Record excerpts:
────

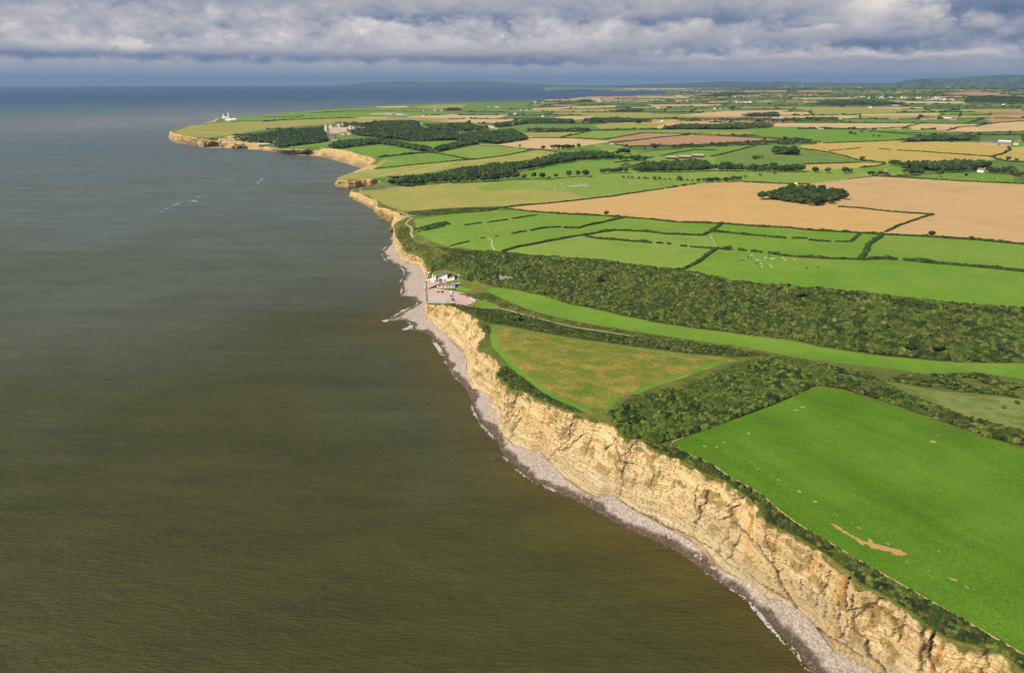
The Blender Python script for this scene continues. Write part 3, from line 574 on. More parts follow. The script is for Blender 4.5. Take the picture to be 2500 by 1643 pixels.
# ------------------------------------------------------------------ cliffs
def match(c, base, lo, hi, smooth):
    """for every point along the cliff top, the foot of the cliff below it"""
    b = resample(base, .8 if smooth > 20 else 4.0); n = len(c); out = np.zeros(n)
    s = np.linspace(0, 1, n); win = .06
    for i in range(n):
        j0 = int(max(0, (s[i] - win) * len(b))); j1 = int(min(len(b), (s[i] + win) * len(b) + 2))
        d = np.hypot(b[j0:j1, 0] - c[i, 0], b[j0:j1, 1] - c[i, 1]); out[i] = j0 + d.argmin()
    out = np.maximum.accumulate(out); k = np.ones(smooth) / smooth
    out = np.convolve(np.pad(out, smooth // 2, mode='edge'), k, 'same')[smooth // 2: smooth // 2 + n]
    idx = np.arange(len(b)); r = np.stack([np.interp(out, idx, b[:, i]) for i in range(3)], -1)
    return r
def cliff(name, c, base, nv, matkey, smooth, near):
    n = len(c); bs = match(c, base, 0, 0, smooth)
    tn = np.gradient(c[:, :2], axis=0); k = np.ones(smooth) / smooth
    tn = np.stack([np.convolve(np.pad(tn[:, i], smooth // 2, mode='edge'), k, 'same')[smooth // 2: smooth // 2 + n] for i in (0, 1)], -1)
    tn /= np.hypot(*tn.T)[:, None] + 1e-9; nr = np.c_[-tn[:, 1], tn[:, 0]]          # towards the sea
    off = ((bs[:, :2] - c[:, :2]) * nr).sum(1); fix = np.clip(3.0 - off, 0, None) if near else np.clip(1.5 - off, 0, 6); bs[:, :2] += nr * fix[:, None]
    s = np.r_[0, np.cumsum(np.hypot(*np.diff(c[:, :2], axis=0).T))]
    v = np.linspace(0, 1, nv); zt = c[:, 2:3]; zb = bs[:, 2:3] - 1.0; Z = zt + (zb - zt) * v[None]
    g = .62 * v + .38 * v ** 4 if near else v
    X = c[:, None, 0] + (bs[:, None, 0] - c[:, None, 0]) * g; Y = c[:, None, 1] + (bs[:, None, 1] - c[:, None, 1]) * g
    S = np.repeat(s[:, None], nv, 1)
    edge = np.clip(v / .04, 0, 1)[None]
    if near:
        zz = Z + (fbm(S / 60, Z * 0, 31, 2) - .5) * 6 + (fbm(S / 9, Z / 6, 33, 3) - .5) * .5        # gently folded beds
        bed = np.floor(zz / 1.15); fr = zz / 1.15 - bed; ledge = np.floor(zz / 4.6)
        cell = S / (1.8 + 3.5 * vn(bed * 1.7, bed * .3, 17)) + 9 * vn(bed * 2.9, bed, 18); ci_ = np.floor(cell); cf = cell - ci_
        D = (_h(ci_, bed, 5) - .5) * .8 + (vn(bed * 7.3 + S / 9, bed * 3.1, 5) - .5) * .9 + (vn(ledge * 5.7 + S / 30, ledge * 1.7, 6) - .5) * 1.6
        D += (fbm(S / 26, Z / 40, 7, 4) - .5) * 3.2 + (fbm(S / 2.6, Z / 2.0, 8, 3) - .5) * .7
        D += (np.abs(fbm(S / 8, Z / 60, 12, 3) - .5) * -2 + .4) * 1.2
        shale = (fr < .34) * np.clip((vn(bed * 3.7, bed * 0 + S / 13, 15) - .22) * 2.4, 0, 1); D -= shale * 1.1
        joint = ((cf < .12) & (_h(ci_, bed, 19) > .35)) * 1.0; D -= joint * .7
        rc = np.random.default_rng(4); crack = np.zeros_like(D)
        fade = np.interp(s, [0, 330, 480, 760], [1, 1, .6, .35])
        for _ in range(70):
            u0 = rc.uniform(0, s[-1] * .62) if rc.random() < .75 else rc.uniform(0, s[-1] * .9); v0 = max(0, rc.uniform(-.3, .55)); v1 = min(1, v0 + rc.uniform(.25, .8)); w = rc.uniform(.35, .8); dp = rc.uniform(1.0, 2.6)
            slope = rc.choice([rc.uniform(-5, 5), rc.uniform(10, 34)], p=[.6, .4])
            path = u0 + slope * (v - v0) + (fbm(v * 9 + u0, v * 0, 40, 3) - .5) * 7
            on = ((v > v0) & (v < v1)).astype(float); wv = w * (.35 + .9 * vn(v * 14 + u0, v * 0, 41))
            i0, i1 = np.searchsorted(s, [path.min() - 4, path.max() + 4])
            if i1 > i0: crack[i0:i1] = np.maximum(crack[i0:i1], dp * on[None] * np.exp(-((S[i0:i1] - path[None]) / wv[None]) ** 2))
        # the big open cracks of the nearest face, traced from the photograph
        pxx, pyy = project(X, Y, Z)
        q5 = lambda l: [(1800 + .2941 * a_, 1250 + .2941 * b_) for a_, b_ in l]; q4 = lambda l: [(1500 + .2878 * a_, 1000 + .2878 * b_) for a_, b_ in l]
        for w_, dp_, l in ((3.2,3.0,q5([(0,110),(60,170),(150,260),(210,345),(250,390),(300,440),(325,500),(345,590),(370,640),(430,730),(480,790),(530,860),(600,930),(700,1000),(760,1050),(860,1100),(930,1140),(1020,1200)])),(2.4,2.4,q5([(0,450),(100,520),(170,590),(260,650),(340,690),(410,740)])),(1.6,1.8,q5([(240,150),(240,220),(290,330),(300,400)])),(1.6,2,q5([(630,300),(620,370),(620,490)])),
          (2,2.2,q5([(690,430),(695,520),(690,640),(725,700),(730,790),(705,880),(740,970)])),(1.8,2,q5([(760,480),(755,600),(780,700),(790,800),(800,880)])),(2.4,2.6,q5([(800,630),(830,700),(860,820),(820,900),(840,980),(870,1050),(920,1090)])),(3.4,3,q5([(940,540),(900,610),(905,700),(905,790)])),(3,2.8,q5([(960,690),(950,800),(965,900),(965,980)])),(2.6,2.6,q5([(905,880),(910,950),(960,990),(1040,1030),(1090,1050)])),
          (5,3.4,q5([(1080,1060),(1070,1120),(1100,1200),(1180,1260),(1240,1336)])),(1.8,2,q5([(1130,820),(1120,960)])),(2.2,2.4,q5([(1170,780),(1260,850),(1330,920),(1350,1020),(1340,1090),(1430,1150),(1490,1200),(1560,1260)])),(2,2.2,q5([(1470,970),(1510,1040),(1560,1100)])),(3.6,3,q5([(1640,980),(1610,1080),(1590,1180),(1600,1240),(1660,1330)])),(1.8,2,q5([(1395,830),(1380,910)])),(1.8,2,q5([(530,560),(520,640),(530,700)])),
          (1.8,2,q4([(0,270),(40,360),(60,430),(100,470)])),(2,2,q4([(1010,940),(1060,1000),(1110,1060),(1170,1100),(1250,1200)])),(1.8,2,q4([(1170,960),(1180,1030),(1170,1100)])),(1.8,2,q4([(1280,1010),(1290,1110),(1330,1200)])),(2.2,2.2,q4([(50,770),(200,880),(350,940),(450,1000),(560,1040),(660,1080),(760,1130),(850,1200),(950,1290),(1050,1350)])),(1.6,1.8,q4([(340,540),(300,640)])),(1.6,1.6,q4([(700,640),(680,760),(690,860)]))):
            d2 = np.full(X.shape, 1e9)
            for (ax, ay), (bx_, by_) in zip(l[:-1], l[1:]):
                near_ = (pxx > min(ax, bx_) - 14) & (pxx < max(ax, bx_) + 14) & (pyy > min(ay, by_) - 14) & (pyy < max(ay, by_) + 14)
                u_ = np.clip(((pxx[near_] - ax) * (bx_ - ax) + (pyy[near_] - ay) * (by_ - ay)) / ((bx_ - ax) ** 2 + (by_ - ay) ** 2), 0, 1)
                wob_ = (fbm(pxx[near_] / 9, pyy[near_] / 9, 77, 3) - .5) * 9
                d2[near_] = np.minimum(d2[near_], (pxx[near_] - ax - u_ * (bx_ - ax) + wob_) ** 2 + (pyy[near_] - ay - u_ * (by_ - ay)) ** 2)
            tr_ = np.exp(-(d2 / (w_ * .75) ** 2) ** 2); crack = np.maximum(crack, dp_ * (2.3 if w_ >= 2.2 else 1.2) * tr_); fade = np.maximum(fade, .55)
        D -= crack * fade[:, None]
        D *= edge * (1 - .75 * np.clip((v - .93) / .07, 0, 1))[None]
        # foot of the cliff: low ledges of grey rock
        px, py = project(X, Y, Z)
        a = fbm(S / 14, Z / 9, 20, 4); st = fbm(S / 2.0, Z / 30, 21, 3); b2 = vn(bed * 3.3 + S / 30, bed, 22)
        C = np.empty(S.shape + (3,)); cream, pale, grey, rust, moss, dark = (A(L(*q, KI * k_)) for q, k_ in (((226,192,132), 1), ((250,222,166), 1), ((190,174,142), 1), ((206,148,72), 1), ((160,134,76), 1), ((92,78,60), 1)))
        m = np.clip((b2 - .3) * 1.6, 0, 1)[..., None]; C[:] = cream * (1 - m) + pale * m
        low = np.clip((v[None] - .42 + (a - .5) * .9) / .4, 0, 1) * np.interp(s, [0, 150, 420, 800], [.85, .75, .55, .25])[:, None]; C = C * (1 - low[..., None]) + grey * low[..., None]
        r = (np.clip((st - .64) / .12, 0, 1) * np.clip((fbm(S / 22, Z / 200, 24, 2) - .48) / .1, 0, 1))[..., None] * .8; C = C * (1 - r) + rust * r
        mo = (np.clip((fbm(S / 6, Z / 5, 25, 5) - .57) / .06, 0, 1) * np.clip((v - .03) / .1, 0, 1) * np.clip((.85 - v) / .2, 0, 1))[..., None] * .75; C = C * (1 - mo) + moss * mo
        tz = (np.clip((.07 - v[None] + (fbm(S / 4, Z / 4, 27, 3) - .5) * .22) / .05, 0, 1))[..., None]; C = C * (1 - tz) + A(L(128,122,58,KI)) * tz
        sh_ = (np.maximum(shale * (.35 + .5 * vn(bed * 1.3, S / 30, 29)), joint * .5) * edge)[..., None] * .8; C = C * (1 - sh_) + A(L(118,98,70,KI)) * sh_
        ck_ = np.clip(crack / 1.5, 0, 1)[..., None] * .85; C = C * (1 - ck_) + A(L(74,62,48,KI)) * ck_  # crack insides: dirty rock tone, with shade of the slots painted into the colour
        wet = np.clip((v - .95 + (a - .5) * .08) / .04, 0, 1)[..., None] * .55; C = C * (1 - wet) + dark * wet
    else:
        bed = np.floor(Z / 2.2)
        D = (vn(bed * 7.3 + S / 30, bed, 5) - .5) * 2.0 + (np.abs(fbm(S / 34, Z / 70, 7, 4) - .5) * -2 + .4) * 13 + (fbm(S / 9, Z / 8, 8, 3) - .5) * 4
        D *= edge
        b2 = vn(bed * 3.3 + S / 60, bed, 22); a = fbm(S / 60, Z / 14, 20, 4)
        m = np.clip((b2 - .3) * 1.6, 0, 1)[..., None]; C = A(L(208,170,108,KI)) * (1 - m) + A(L(224,190,134,KI)) * m
        low = np.clip((v[None] - .55 + (a - .5) * 1.2) / .35, 0, 1)[..., None] * .75; C = C * (1 - low) + A(L(140,116,100,KI)) * low
        mo = np.clip((fbm(S / 40, Z / 12, 25, 4) - .55) / .08, 0, 1)[..., None] * .55; C = C * (1 - mo) + A(L(142,138,66,KI)) * mo
    X = X + nr[:, None, 0] * D; Y = Y + nr[:, None, 1] * D
    V = np.stack([X, Y, Z - drop(X, Y)], -1).reshape(-1, 3)
    o = obj(name, npmesh(name, V, gridfaces(n, nv)[:, ::-1], M[matkey], C.reshape(-1, 3))); tag(o, kind='structure')
M['cliffrock'] = attr_mat('layered_limestone', 1.7, .42, .95, .3, 3.0)
M['farrock'] = attr_mat('weathered_limestone', .25, .35, .95)
cliff('cliff', cA, baseA, 132, 'cliffrock', 45, True)
cliff('cliff', cB, np.r_[baseA[-1:], baseB, W3([(425,318,0),(463,310,0),(511,302,0),(534,291,0),(574,288,0),(652,283,0),(757,275,0),(852,266.5,0),(909,262.5,0),(1052,256,0),(1220,251,0),(1347,245.5,0),(1431,238.5,0),(1578,234,0),(1618,233,0),(1643,226.5,0),(1536,223.3,0),(1410,221.4,0),(1330,220.6,0)])], 9, 'farrock', 7, False)

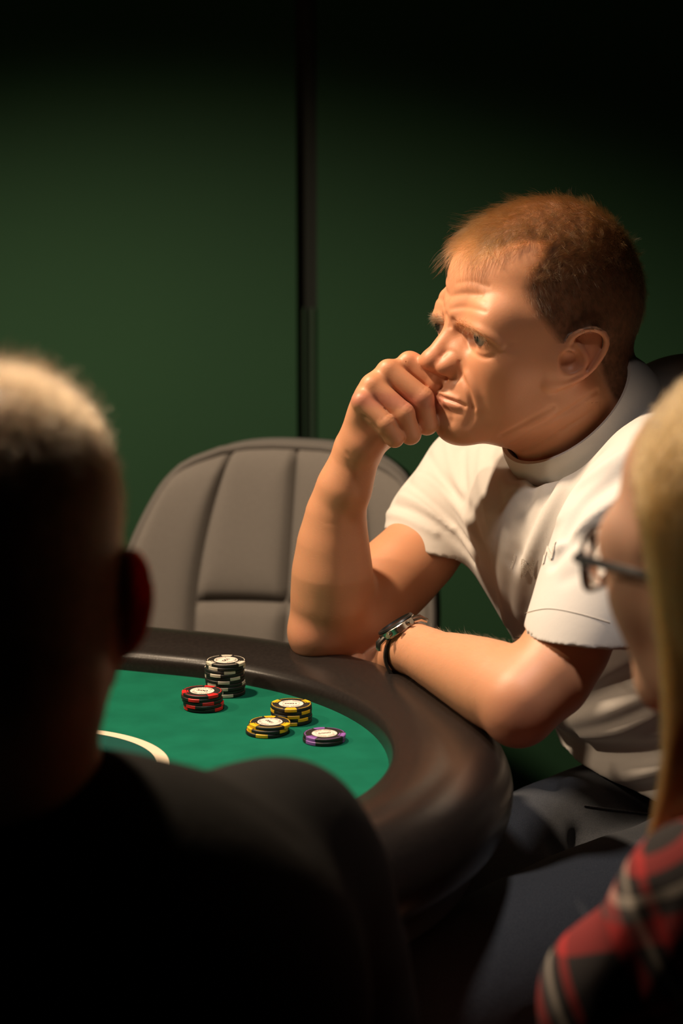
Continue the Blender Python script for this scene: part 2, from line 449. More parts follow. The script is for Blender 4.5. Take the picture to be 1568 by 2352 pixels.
# ------------------------------------------------------------------ poker table
TC = np.array([-.275, 2.103]); AX = np.array([math.cos(math.radians(-20)), math.sin(math.radians(-20))]); NX = np.array([-AX[1], AX[0]])
TL = .95                                    # straight length; far end cap beyond the left of the frame
def stadium(R, n=64, c=TC, L=TL):
    out = []
    for i in range(n+1):
        g = -math.pi/2+math.pi*i/n; out.append(c+R*(math.cos(g)*AX+math.sin(g)*NX))
    for i in range(1, 12): out.append(c+R*NX-AX*L*i/12)
    for i in range(n+1):
        g = math.pi/2+math.pi*i/n; out.append(c-AX*L+R*(math.cos(g)*AX+math.sin(g)*NX))
    for i in range(1, 12): out.append(c-AX*L-R*NX+AX*L*i/12)
    return np.array(out)
RF = .318; TZ = .765
table = empty('poker_table', (TC[0]-.45, TC[1]+.16, 0), 'oval poker table with green felt, cream betting line and padded black rail', 'table')
def sweep(prof, name, m, parent, n=64, closed=True):
    """prof: list of (radius offset from felt edge, z)"""
    rings = [np.column_stack([stadium(RF+r, n), np.full(len(stadium(RF, n)), z)]) for r, z in prof]
    k = len(rings[0]); V = np.concatenate(rings); F = []
    q = len(prof)
    for i in range(q if closed else q-1):
        j = (i+1) % q
        for a in range(k): b_ = (a+1) % k; F.append((i*k+a, i*k+b_, j*k+b_, j*k+a))
    return mesh_from(name, V, F, m, parent)
def disc(R0, R1, z, name, m, parent, c=TC, L=TL, n=64):
    o_ = stadium(R1, n, c, L); k = len(o_)
    if R0 is None:
        V = np.column_stack([o_, np.full(k, z)]); F = [tuple(range(k))]
    else:
        i_ = stadium(R0, n, c, L); V = np.concatenate([np.column_stack([o_, np.full(k, z)]), np.column_stack([i_, np.full(k, z)])])
        F = [(a, (a+1) % k, k+(a+1) % k, k+a) for a in range(k)]
    return mesh_from(name, V, F, m, parent, False)
top = MB()
o_ = stadium(RF+.03); k = len(o_)
V = np.concatenate([np.column_stack([o_, np.full(k, TZ)]), np.column_stack([o_, np.full(k, TZ-.03)])])
mesh_from('felt_top', V, [tuple(range(k)), tuple(range(2*k-1, k-1, -1))]+[(a, k+a, k+(a+1) % k, (a+1) % k) for a in range(k)], M['felt'], table, False)
RC = TC+np.array([-.004, -.010])
disc(None, .114, TZ+.0004, 'inner_felt', M['felt_dark'], table, RC, TL-.02)
disc(.112, .1235, TZ+.0007, 'betting_line', M['line'], table, RC, TL-.02)
prof = []
ctrl = [(.000, .757), (.0005, .770), (.0025, .778), (.0075, .7830), (.017, .7865), (.034, .7920), (.056, .7955), (.076, .793), (.094, .784), (.106, .770), (.112, .752),
        (.110, .733), (.101, .716), (.085, .707), (.05, .705), (.02, .712), (.006, .73)]
prof = [tuple(p) for p in smooth_curve(ctrl, 3, closed=True)]
sweep(prof, 'rail', M['vinyl'], table)
sweep([(.045, .71), (.078, .71), (.078, .680), (.070, .676), (.045, .676)], 'apron', M['apron'], table)
for s, t in ((0, 1), (0, -1), (1, 1), (1, -1)):
    c = TC-AX*(TL*s)+NX*.2*t
    MB().tube([(c[0], c[1], 0), (c[0], c[1], .735)], .022, 16).build('leg', M['steel'], table)
SURF = []

# ------------------------------------------------------------------ grey chair at the far side
#@@CHAIR
def make_chair(loc, yaw, label):
    root = empty('upholstered_chair', loc, label, 'chair', None)
    ca, sa = math.cos(yaw), math.sin(yaw)
    def W(p):  # chair space: x right (seen from front), y back, z up
        x, y, z = p; return np.array([loc[0]+ca*x-sa*y, loc[1]+sa*x+ca*y, loc[2]+z])
    zb, zt_ = .47, .882; HW = .206
    def halfw(v):            # v 0 bottom .. 1 top: tapering towards a rounded top
        q = max(v-.45, 0)/.55
        return HW*(.97+.07*math.sin(min(v*2.6, 1.57))-.30*q**1.9-.05*max(v-.9, 0)**2*100)
    def pt(u, v, d):         # u -1..1
        x = u*halfw(v); z = zb+(zt_-zb)*v*(1-.075*abs(u)**3.2*v)
        y = .02+.10*v-.75*x*x*2.0 - d
        return W((x, y, z))
    us_seam = [-1, -.56, 0, .56, 1]
    def panel(u0, u1, v0, v1, name):
        nu, nv = 16, 22; V = []; F = []
        for j in range(nv+1):
            for i in range(nu+1):
                a, c = i/nu, j/nv; u = u0+(u1-u0)*a; v = v0+(v1-v0)*c
                ed = min((1-abs(2*a-1)**5), (1-abs(2*c-1)**5)); ed = max(ed, 0)**.5
                V.append(pt(u, v, .020*ed+.008))
        for j in range(nv):
            for i in range(nu): q = j*(nu+1)+i; F.append((q, q+1, q+nu+2, q+nu+1))
        mesh_from(name, V, F, M['grey'], root)
    panel(-1, -.56, 0, .985, 'back_panel'); panel(.56, 1, 0, .985, 'back_panel')
    for u0, u1 in ((-.56, 0), (0, .56)):
        panel(u0, u1, 0, .50, 'back_panel'); panel(u0, u1, .50, .985, 'back_panel')
    # shell behind
    nu, nv = 24, 30; V = []; F = []
    for side, d in ((0, .008), (1, -.035)):
        for j in range(nv+1):
            for i in range(nu+1): V.append(pt(-1+2*i/nu, j/nv*.99, d))
    K = (nu+1)*(nv+1)
    for j in range(nv):
        for i in range(nu):
            q = j*(nu+1)+i; F.append((q, q+1, q+nu+2, q+nu+1)); F.append((K+q, K+q+nu+1, K+q+nu+2, K+q+1))
    for j in range(nv):
        q = j*(nu+1); F.append((q, q+nu+1, K+q+nu+1, K+q)); q += nu; F.append((q, K+q, K+q+nu+1, q+nu+1))
    for i in range(nu):
        F.append((i, K+i, K+i+1, i+1)); q = nv*(nu+1)+i; F.append((q, q+1, K+q+1, K+q))
    mesh_from('back_shell', V, F, M['grey'], root)
    edge = [pt(-1, v, .012) for v in np.linspace(0, .985, 40)]+[pt(u, .985, .012) for u in np.linspace(-.9, .9, 9)]+[pt(1, v, .012) for v in np.linspace(.985, 0, 40)]
    MB().tube(edge, .0055, 8).build('piping', M['grey_dark'], root)
    # seat cushion
    V = []; F = []; n = 40
    prof = [(0, .475), (.6, .475), (.85, .47), (.97, .455), (1, .435), (.98, .41), (.9, .395), (0, .395)]
    for r, z in prof:
        for i in range(n):
            g = 2*math.pi*i/n; cx, cy = math.cos(g), math.sin(g); e = (abs(cx)**4+abs(cy)**4)**-.25
            V.append(W((.225*r*cx*e, -.19+.225*r*cy*e, z)))
    for j in range(len(prof)-1):
        for i in range(n): F.append((j*n+i, j*n+(i+1) % n, (j+1)*n+(i+1) % n, (j+1)*n+i))
    mesh_from('seat', V, F, M['grey'], root)
    for sx in (-1, 1):
        MB().tube([W((.19*sx, -.36, .40)), W((.215*sx, -.40, 0))], [.014, .010], 12).build('leg', M['steel'], root)
        MB().tube([W((.19*sx, .0, .40)), W((.21*sx, .06, 0))], [.014, .010], 12).build('leg', M['steel'], root)
        MB().tube([W((.212*sx, -.05, .40)), W((.222*sx, -.02, .50)), W((.222*sx, .00, .66))], .010, 12).build('back_strut', M['steel'], root)
    return root
make_chair((-.088, 3.03, 0), math.radians(-16), 'empty grey upholstered chair with stitched back panels behind the poker table')
make_chair((.635, 2.575, 0), math.radians(-60), 'grey upholstered chair the man in white sits on, right of the poker table')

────

Request:
Identify the lines above with the word "Python". Copy them.

Correct answer:
The Blender Python script for this scene continues. Write part 3, from line 574 on. More parts follow. The script is for Blender 4.5. Take the picture to be 2500 by 1643 pixels.
Continue the Blender Python script for this scene: part 2, from line 449. More parts follow. The script is for Blender 4.5. Take the picture to be 1568 by 2352 pixels.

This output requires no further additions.